I’m not interested in Bitcoin, but my clients are, so I’m offering it to them: these are more or less the words used by Jamie Dimon, CEO of the JPMorgan bank.
He did so during an interview with the Wall Street Journal, confirming once again that he is a crypto sceptic. These words reveal that although JPMorgan has opened up to cryptocurrencies, the CEO has not changed his mind.
In 2017, at the height of the speculative bubble, Jamie Dimon called Bitcoin a scam and threatened to fire bank employees caught trading cryptocurrencies. A few months later he regretted calling it that, but said he was not interested.

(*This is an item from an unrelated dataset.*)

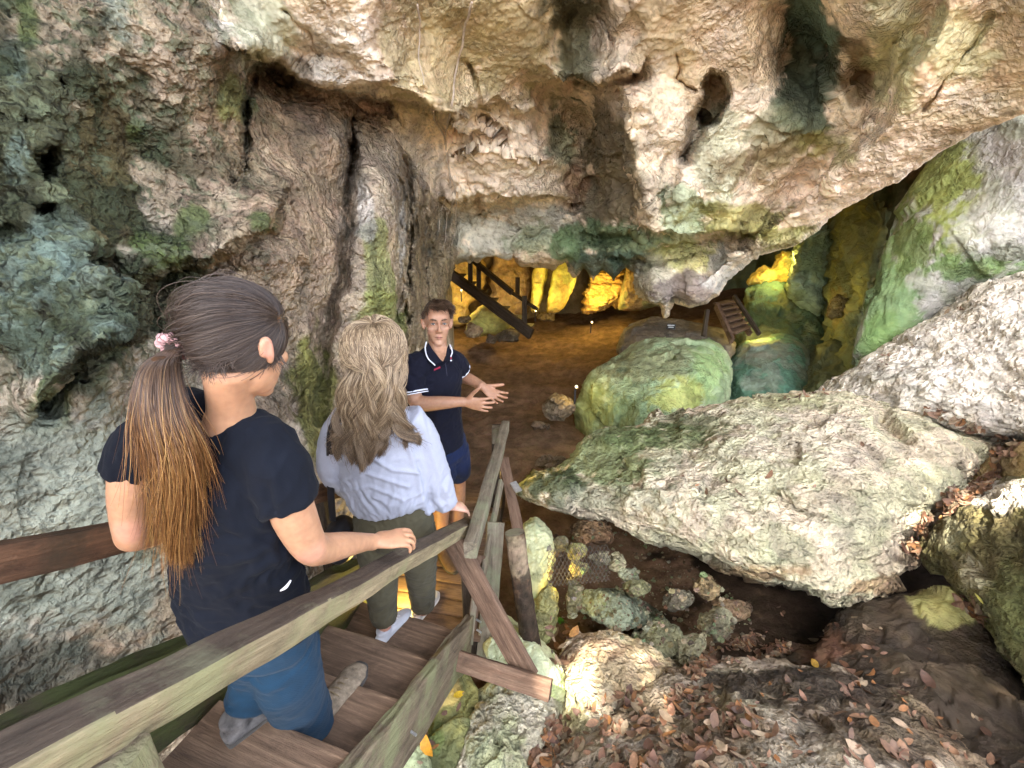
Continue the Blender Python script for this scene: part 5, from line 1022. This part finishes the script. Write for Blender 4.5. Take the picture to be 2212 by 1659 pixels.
fuse('scalp_hair', [ell(cc2-F4*.012, (R4*.078, F4*.094, U4*.094)), tube([(Vector(cc2-F4*.05), (.065, .05)), (J(803, 830, 1.73), (.075, .04)), (J(797, 900, 1.79), (.09, .03)), (J(792, 945, 1.83), (.075, .02))], S2, 20, 4)], .007, 3, plain_mat('blonde_hair_base', (.16,.115,.075), .7, .2, .5, 60), w2)
bg_ = thing('shoulder_bag', 'black shoulder bag hanging at the hip of the woman in the blouse', 'bag', J(735, 1170, 2.2))
M_BAG = plain_mat('black_leather', (.012,.012,.015), .45, .4, .3, 30)
fuse('bag_body', [ell(J(738, 1165, 2.2), (Vector((.075, .02, 0)), Vector((-.02, .10, 0)), Vector((0, .02, .10))))], .008, 3, M_BAG, bg_, lambda X, nn: .006*wr(X, 6, 1.))
v, f = tube([(J(735, 900, 1.86), (.016, .003)), (J(716, 930, 1.87), (.016, .003)), (J(713, 1000, 1.93), (.016, .003)), (J(715, 1070, 2.03), (.016, .003)), (J(719, 1125, 2.13), (.016, .003))], (1, 0, 0), 10, 6); o = new_mesh('strap', v, f, M_BAG, parent=bg_, loc=bg_.location); o.location = (0, 0, 0)
# ---------------------------------------------------------------- the guide: navy polo and shorts, facing the visitors
M_POLO = cloth_mat('navy_pique', (.0045,.005,.0115), .9, 1500, .2, sheen=.02); M_SHT = cloth_mat('navy_cotton', (.007,.013,.042), .85, 1000, .2, sheen=.03); M_TRIM = plain_mat('white_trim', (.6,.62,.7), .8, .2, .05); M_RED = plain_mat('red_embroidery', (.30,.02,.05), .8)
g = thing('person', 'young man in navy polo shirt and shorts gesturing with open hands', 'person', J(970, 1170, 3.22))
fg, ug = unit((.26, -.94, .06)), Vector((.06, 0, 1)); hcg = J(944, 697, 2.57); hp, LG, rg_ = head_parts(hcg, fg, ug, .98, True)
SG = unit((.72, .69, 0)); rw, lw = J(1002, 868, 2.50), J(1043, 835, 2.72)
parts = hp+[tube([(LG(0, -.03, -.05), (.052, .056)), (J(946, 752, 2.59), (.052, .052)), (J(940, 775, 2.6), (.08, .06))], SG, 18, 3),
  tube([(J(937, 790, 2.62), (.13, .07)), (J(938, 860, 2.7), (.13, .085)), (J(952, 950, 2.83), (.13, .085))], SG, 20, 4),
  tube([(J(900, 785, 2.54), .055), (J(891, 825, 2.52), .050), (J(896, 862, 2.52), .044), (J(915, 872, 2.51), .043), (J(955, 870, 2.50), .037), (J(990, 868, 2.5), .028), (rw, .027)], SG, 18, 4),
  tube([(J(980, 780, 2.74), .05), (J(988, 800, 2.82), .046), (J(994, 812, 2.86), .041), (J(1015, 820, 2.80), .036), (lw, .027)], SG, 16, 4)]
parts += hand(rw, (.96, -.02, -.16), (.15, -.93, -.1), True, 1.0, (6, 10, 8), 14, (.45, .85, .1), 10, .027)
parts += hand(lw, (.80, -.25, -.52), (-.35, .62, -.65), False, .98, (12, 12, 10), 20, (.75, .5, -.35), -6, .027)
for a in ((978,970,2.92),(988,1040,3.08),(987,1085,3.16),(986,1165,3.30)), ((946,970,2.80),(955,1050,2.97),(953,1095,3.04),(952,1180,3.17)):
    parts.append(tube([(J(*a[0]), .085), (J(*a[1]), .056), (J(*a[2]), .056), (J(*a[3]), .036)], SG, 16, 4))
DKB = (.055,.032,.02)
sp = [(LG(s*.034, .085, .031), .0105, DKB, .75) for s in (1, -1)]+[(LG(s*.021, .091, .030), .0095, DKB, .7) for s in (1, -1)]+[(LG(0, .097, -.066), .017, (.46,.20,.16), .7), (LG(0, .07, -.09), .055, (.46,.28,.19), .4), (LG(.008, .094, -.0655), .006, (.12,.04,.04), .8), (LG(-.008, .094, -.0655), .006, (.12,.04,.04), .8)]
sp += [(LG(s*.03, .086, .014), .013, (.36,.2,.14), .6) for s in (1, -1)]+[(LG(s*.045, .06, -.03), .03, (.60,.33,.25), .4) for s in (1, -1)]
fuse('body', parts, .0042, 3, M_SKIN, g, None, skinc(SK3, sp)); eyes(LG, fg, unit(ug-fg*ug.dot(fg)), rg_, g); brows(LG, fg, unit(ug-fg*ug.dot(fg)), rg_, g)
fuse('polo_shirt', [tube([(J(944, 762, 2.59), (.075, .07)), (J(938, 782, 2.62), (.155, .085)), (J(937, 815, 2.65), (.178, .118)), (J(940, 870, 2.72), (.162, .118)), (J(946, 920, 2.78), (.160, .115)), (J(953, 962, 2.84), (.162, .118))], SG, 36, 5, .1),
   tube([(J(915, 786, 2.56), .082), (J(894, 800, 2.53), .082), (J(890, 830, 2.52), .079), (J(893, 846, 2.52), .077)], SG, 24, 5, .1), tube([(J(965, 780, 2.70), .075), (J(984, 788, 2.76), .07), (J(992, 800, 2.80), .066)], SG, 22, 5, .1)], .006, 4, M_POLO, g,
   lambda X, nn: .006*wr(X, 6, 1., (1.5, 1.5, 1.))+.004*wr(X, 9, 1., (1, 1, 2.2), 4))
def band(rows, mat, name, n=10): v, f = tube(rows, (0, 0, 1), n, 5, .5); o = new_mesh(name, v, f, mat, parent=g, loc=g.location); o.location = (0, 0, 0)
def ring(c, t, r, a, mat, name, off=0): 
    t = unit(t); e1 = t.orthogonal().normalized(); e2 = t.cross(e1); band([(Vector(c)+t*off+(e1*math.cos(x)+e2*math.sin(x))*r, a) for x in np.linspace(0, 2*np.pi, 20)], mat, name, 6)
ta = J(893, 846, 2.52)-J(890, 830, 2.52); ring(J(893, 846, 2.52), ta, .0775, .0045, M_TRIM, 'sleeve_trim'); ring(J(893, 846, 2.52), ta, .0785, .003, M_TRIM, 'sleeve_trim', .012)
tb = J(992, 800, 2.80)-J(984, 788, 2.76); ring(J(992, 800, 2.80), tb, .067, .0045, M_TRIM, 'sleeve_trim')
def sheet(name, pts, mat, th=.006):       # a small cloth piece with thickness, towards the viewer
    n = len(pts); V = [J(*p) for p in pts]+[J(p[0], p[1], p[2]+th) for p in pts]; f = [tuple(range(n))[::-1], tuple(range(n, 2*n))]+[(k, (k+1) % n, n+(k+1) % n, n+k) for k in range(n)]
    o = new_mesh(name, np.array([tuple(v) for v in V]), f, mat, smooth=False, parent=g, loc=g.location); o.location = (0, 0, 0); return o
sheet('collar', [(924,738,2.54),(921,752,2.515),(926,772,2.475),(941,787,2.46),(955,781,2.47),(948,772,2.49),(935,756,2.51)], M_POLO, .03); sheet('collar', [(969,744,2.60),(974,758,2.575),(970,776,2.53),(961,780,2.50),(964,766,2.53),(966,752,2.57)], M_POLO, .03)
sheet('skin_neckline', [(936,752,2.53),(948,774,2.495),(957,781,2.485),(963,766,2.535),(966,748,2.56)], plain_mat('neck_skin', SK3, .5), .02)
for k, a in (('collar_trim', [(921,739,2.535),(918.5,753,2.508),(924,773,2.468),(939.5,789,2.453)]), ('collar_trim', [(972,745,2.595),(977,759,2.565),(974,770,2.535)])): band([(J(*p), .0035) for p in a], M_TRIM, k)
band([(J(962, 784, 2.478), .002), (J(966, 812, 2.492), .002)], plain_mat('placket', (.02,.02,.035), .8), 'placket')
for k in range(5): band([(J(938+k*2.6, 800.5-k*1.15, 2.477+k*.002), .0016), (J(939.4+k*2.6, 796.8-k*1.15, 2.477+k*.002), .0016), (J(940.2+k*2.6, 799.6-k*1.15, 2.477+k*.002), .0016)], M_RED, 'chest_lettering')
band([(J(974, 776, 2.535), .003), (J(974.6, 769, 2.54), .0035)], M_RED, 'chest_emblem'); band([(J(973.5, 779, 2.53), .004), (J(975.4, 778.6, 2.535), .004)], M_TRIM, 'chest_emblem')
fuse('shorts', [tube([(J(952, 945, 2.82), (.155, .11)), (J(956, 965, 2.86), (.16, .12)), (J(960, 985, 2.88), (.155, .115))], SG, 26, 4),
   tube([(J(978, 970, 2.91), .10), (J(985, 1000, 2.98), .092), (J(988, 1024, 3.04), .086)], SG, 24, 5, .15), tube([(J(947, 970, 2.80), .10), (J(953, 1000, 2.86), .092), (J(956, 1030, 2.92), .086)], SG, 24, 5, .15)], .006, 4, M_SHT, g, lambda X, nn: .006*wr(X, 6, 1.))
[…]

To the Wall Street Journal he instead stated:
“I’m not a bitcoin supporter. I don’t care about bitcoin. I have no interest in it. On the other hand, clients are interested, and I don’t tell clients what to do”.
Jamie Dimon: no to Bitcoin, yes to blockchain
In the past few days, news had circulated that the bank was launching a fund to allow customers to invest in Bitcoin. Considering the positions of the CEO, this was a real turning point for the bank. Now Jamie Dimon seems to confirm this theory.
Indeed, thanks to the rising price of Bitcoin, institutional investors are also becoming interested in cryptocurrency and are looking for trading instruments that suit their interests and guarantee security.
JPMorgan is one of those institutions attempting to address this need.
However, Jamie Dimon continues to maintain his misgivings about the nature of Bitcoin:
“Blockchain is real. We use it,” according to Dimon. “But people have to remember that a currency is supported by the taxing authority of a country, the rule of law, a central bank”.
The fact that JPMorgan likes blockchain is demonstrated by the fact that the bank has long been studying its own cryptocurrency, JPM Coin, which is based on blockchain. In fact, after announcements and testing in 2019, the project seems to have stalled. JPM Coin is supposed to be a stablecoin pegged to the US dollar, to be used in particular for cross-border payments. But it has not been heard of for a long time.